Requirements ▸
Print, word for word, every line from the beginning of the listing up to and including the line with "tag(o, 'tilted brown". Pictures are to be excluded.

Given information ▸

------------------------------------------------

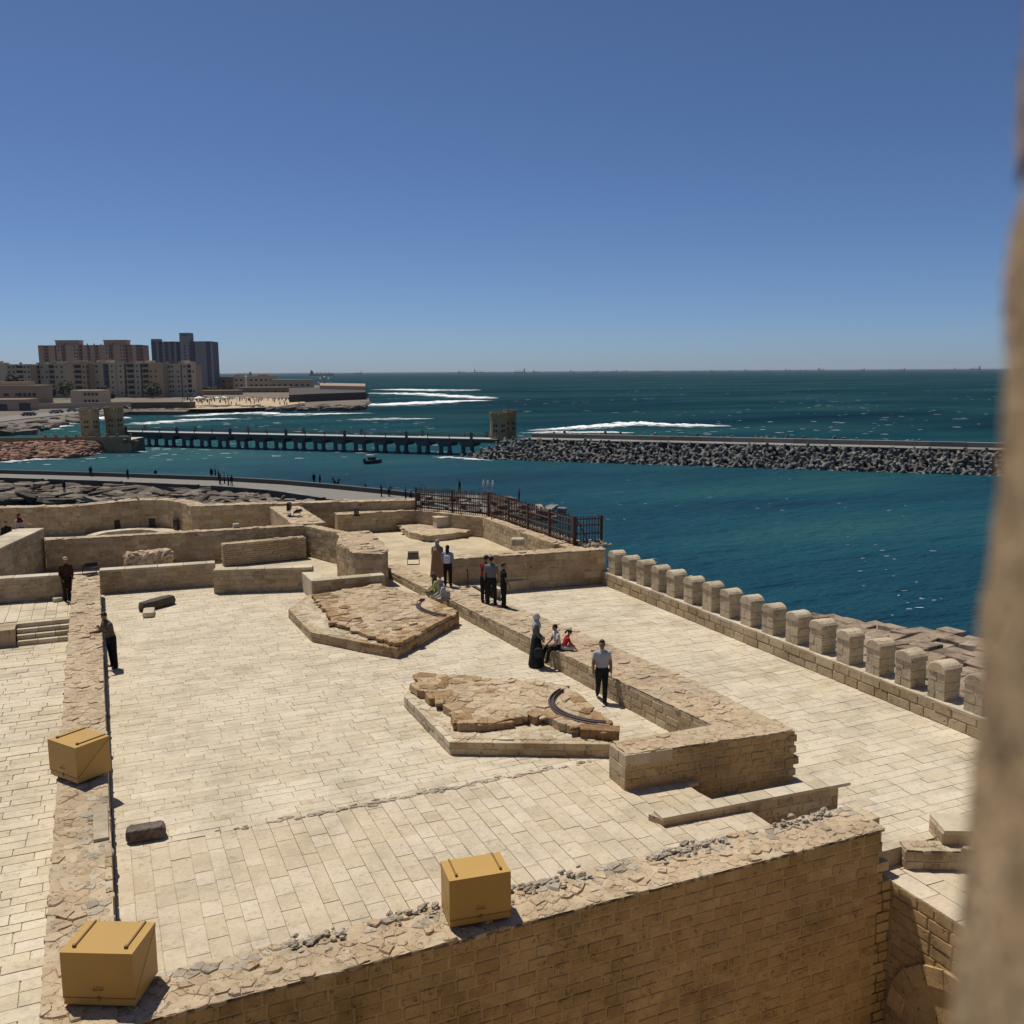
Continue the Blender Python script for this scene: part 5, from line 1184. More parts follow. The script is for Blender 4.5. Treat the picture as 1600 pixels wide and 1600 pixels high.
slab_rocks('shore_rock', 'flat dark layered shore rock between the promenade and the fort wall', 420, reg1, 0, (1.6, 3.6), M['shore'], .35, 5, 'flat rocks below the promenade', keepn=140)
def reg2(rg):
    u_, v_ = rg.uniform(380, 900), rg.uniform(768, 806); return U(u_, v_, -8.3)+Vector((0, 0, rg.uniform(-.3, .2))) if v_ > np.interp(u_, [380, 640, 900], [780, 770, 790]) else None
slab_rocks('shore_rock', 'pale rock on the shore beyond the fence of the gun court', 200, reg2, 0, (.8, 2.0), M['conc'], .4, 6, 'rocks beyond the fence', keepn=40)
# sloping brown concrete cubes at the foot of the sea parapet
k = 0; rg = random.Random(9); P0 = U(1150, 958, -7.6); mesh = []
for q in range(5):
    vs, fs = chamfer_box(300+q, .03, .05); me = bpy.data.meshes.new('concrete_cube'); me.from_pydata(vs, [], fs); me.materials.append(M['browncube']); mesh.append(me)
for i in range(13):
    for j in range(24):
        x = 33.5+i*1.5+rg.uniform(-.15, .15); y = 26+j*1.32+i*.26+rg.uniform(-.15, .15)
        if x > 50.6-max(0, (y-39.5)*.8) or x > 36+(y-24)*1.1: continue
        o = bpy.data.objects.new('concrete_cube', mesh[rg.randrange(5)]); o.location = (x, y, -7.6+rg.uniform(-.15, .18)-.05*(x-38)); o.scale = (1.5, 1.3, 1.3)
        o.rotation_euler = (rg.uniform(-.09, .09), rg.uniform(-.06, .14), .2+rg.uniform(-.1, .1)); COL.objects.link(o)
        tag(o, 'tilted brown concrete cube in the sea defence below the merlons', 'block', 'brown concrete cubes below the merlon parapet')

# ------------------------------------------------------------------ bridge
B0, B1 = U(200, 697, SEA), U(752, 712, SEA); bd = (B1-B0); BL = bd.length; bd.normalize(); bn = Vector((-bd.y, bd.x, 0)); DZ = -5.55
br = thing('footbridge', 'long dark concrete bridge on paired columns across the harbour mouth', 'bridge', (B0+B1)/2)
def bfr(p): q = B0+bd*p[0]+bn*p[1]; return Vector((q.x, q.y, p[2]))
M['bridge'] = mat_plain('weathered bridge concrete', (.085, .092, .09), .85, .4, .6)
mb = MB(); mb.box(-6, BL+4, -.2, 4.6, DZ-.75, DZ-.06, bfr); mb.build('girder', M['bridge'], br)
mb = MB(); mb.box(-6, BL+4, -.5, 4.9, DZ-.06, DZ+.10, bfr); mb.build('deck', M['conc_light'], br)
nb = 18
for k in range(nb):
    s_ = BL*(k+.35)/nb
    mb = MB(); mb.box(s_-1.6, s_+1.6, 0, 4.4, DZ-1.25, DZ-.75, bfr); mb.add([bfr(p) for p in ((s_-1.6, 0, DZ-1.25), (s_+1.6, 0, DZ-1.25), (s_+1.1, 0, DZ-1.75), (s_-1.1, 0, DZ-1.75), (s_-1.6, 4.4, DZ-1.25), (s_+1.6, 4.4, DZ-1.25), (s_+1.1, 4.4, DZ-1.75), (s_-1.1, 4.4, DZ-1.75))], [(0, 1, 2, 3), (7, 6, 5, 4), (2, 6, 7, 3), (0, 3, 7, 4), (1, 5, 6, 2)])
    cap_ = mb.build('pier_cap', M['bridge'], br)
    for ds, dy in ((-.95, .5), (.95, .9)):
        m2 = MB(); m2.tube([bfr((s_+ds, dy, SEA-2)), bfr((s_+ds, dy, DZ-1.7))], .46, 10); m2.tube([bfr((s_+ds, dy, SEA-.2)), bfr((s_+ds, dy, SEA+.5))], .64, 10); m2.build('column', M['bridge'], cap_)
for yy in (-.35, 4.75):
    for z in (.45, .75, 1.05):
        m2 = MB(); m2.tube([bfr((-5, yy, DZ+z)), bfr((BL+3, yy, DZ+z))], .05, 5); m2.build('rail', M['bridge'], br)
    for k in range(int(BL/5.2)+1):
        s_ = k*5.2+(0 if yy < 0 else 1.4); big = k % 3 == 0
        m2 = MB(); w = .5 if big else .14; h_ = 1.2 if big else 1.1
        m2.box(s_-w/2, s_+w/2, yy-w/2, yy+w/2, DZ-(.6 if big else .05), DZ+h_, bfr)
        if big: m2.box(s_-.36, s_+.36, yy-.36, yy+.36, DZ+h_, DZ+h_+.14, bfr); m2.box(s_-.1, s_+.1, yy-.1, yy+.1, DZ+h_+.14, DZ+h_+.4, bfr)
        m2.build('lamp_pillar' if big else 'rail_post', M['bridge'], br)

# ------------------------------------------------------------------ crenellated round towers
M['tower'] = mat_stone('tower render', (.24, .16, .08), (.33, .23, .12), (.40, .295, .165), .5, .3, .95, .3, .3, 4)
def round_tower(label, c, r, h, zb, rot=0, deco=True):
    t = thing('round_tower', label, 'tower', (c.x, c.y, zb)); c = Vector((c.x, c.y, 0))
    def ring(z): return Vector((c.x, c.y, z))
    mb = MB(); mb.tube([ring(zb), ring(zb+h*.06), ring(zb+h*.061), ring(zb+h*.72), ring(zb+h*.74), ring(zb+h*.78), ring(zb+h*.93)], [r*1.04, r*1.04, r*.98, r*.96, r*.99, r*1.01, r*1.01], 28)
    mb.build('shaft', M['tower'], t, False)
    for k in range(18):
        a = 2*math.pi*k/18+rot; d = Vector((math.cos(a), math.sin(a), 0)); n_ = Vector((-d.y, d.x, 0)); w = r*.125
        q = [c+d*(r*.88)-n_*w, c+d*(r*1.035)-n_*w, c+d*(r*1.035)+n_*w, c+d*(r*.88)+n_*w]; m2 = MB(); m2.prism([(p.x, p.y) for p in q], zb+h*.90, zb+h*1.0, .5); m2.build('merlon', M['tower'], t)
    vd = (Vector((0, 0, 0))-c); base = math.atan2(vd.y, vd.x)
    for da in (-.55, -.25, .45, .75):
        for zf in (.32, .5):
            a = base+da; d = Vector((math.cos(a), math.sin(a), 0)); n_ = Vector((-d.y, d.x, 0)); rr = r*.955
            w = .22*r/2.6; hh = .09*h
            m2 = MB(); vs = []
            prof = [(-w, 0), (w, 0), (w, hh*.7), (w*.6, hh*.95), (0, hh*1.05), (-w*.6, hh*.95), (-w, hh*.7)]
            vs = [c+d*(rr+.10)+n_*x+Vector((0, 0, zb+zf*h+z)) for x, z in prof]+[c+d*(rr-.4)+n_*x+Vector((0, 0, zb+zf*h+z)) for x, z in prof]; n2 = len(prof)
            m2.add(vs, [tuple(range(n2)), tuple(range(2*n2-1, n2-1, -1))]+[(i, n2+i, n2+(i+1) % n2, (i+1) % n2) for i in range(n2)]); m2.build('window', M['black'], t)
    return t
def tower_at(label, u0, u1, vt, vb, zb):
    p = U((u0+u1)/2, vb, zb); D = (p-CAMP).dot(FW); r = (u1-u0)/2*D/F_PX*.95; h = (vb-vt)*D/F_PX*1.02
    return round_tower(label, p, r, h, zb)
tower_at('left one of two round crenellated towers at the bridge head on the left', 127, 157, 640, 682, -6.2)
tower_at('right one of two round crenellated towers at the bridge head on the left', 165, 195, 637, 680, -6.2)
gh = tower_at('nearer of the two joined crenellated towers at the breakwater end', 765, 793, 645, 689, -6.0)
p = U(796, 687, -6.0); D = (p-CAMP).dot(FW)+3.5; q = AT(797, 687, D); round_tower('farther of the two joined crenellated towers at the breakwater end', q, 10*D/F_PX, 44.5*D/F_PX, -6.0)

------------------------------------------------

Solution for this exercise ▸
Continue the Blender Python script for this scene: part 5, from line 1184. More parts follow. The script is for Blender 4.5. Treat the picture as 1600 pixels wide and 1600 pixels high.
slab_rocks('shore_rock', 'flat dark layered shore rock between the promenade and the fort wall', 420, reg1, 0, (1.6, 3.6), M['shore'], .35, 5, 'flat rocks below the promenade', keepn=140)
def reg2(rg):
    u_, v_ = rg.uniform(380, 900), rg.uniform(768, 806); return U(u_, v_, -8.3)+Vector((0, 0, rg.uniform(-.3, .2))) if v_ > np.interp(u_, [380, 640, 900], [780, 770, 790]) else None
slab_rocks('shore_rock', 'pale rock on the shore beyond the fence of the gun court', 200, reg2, 0, (.8, 2.0), M['conc'], .4, 6, 'rocks beyond the fence', keepn=40)
# sloping brown concrete cubes at the foot of the sea parapet
k = 0; rg = random.Random(9); P0 = U(1150, 958, -7.6); mesh = []
for q in range(5):
    vs, fs = chamfer_box(300+q, .03, .05); me = bpy.data.meshes.new('concrete_cube'); me.from_pydata(vs, [], fs); me.materials.append(M['browncube']); mesh.append(me)
for i in range(13):
    for j in range(24):
        x = 33.5+i*1.5+rg.uniform(-.15, .15); y = 26+j*1.32+i*.26+rg.uniform(-.15, .15)
        if x > 50.6-max(0, (y-39.5)*.8) or x > 36+(y-24)*1.1: continue
        o = bpy.data.objects.new('concrete_cube', mesh[rg.randrange(5)]); o.location = (x, y, -7.6+rg.uniform(-.15, .18)-.05*(x-38)); o.scale = (1.5, 1.3, 1.3)
        o.rotation_euler = (rg.uniform(-.09, .09), rg.uniform(-.06, .14), .2+rg.uniform(-.1, .1)); COL.objects.link(o)
        tag(o, 'tilted brown concrete cube in the sea defence below the merlons', 'block', 'brown concrete cubes below the merlon parapet')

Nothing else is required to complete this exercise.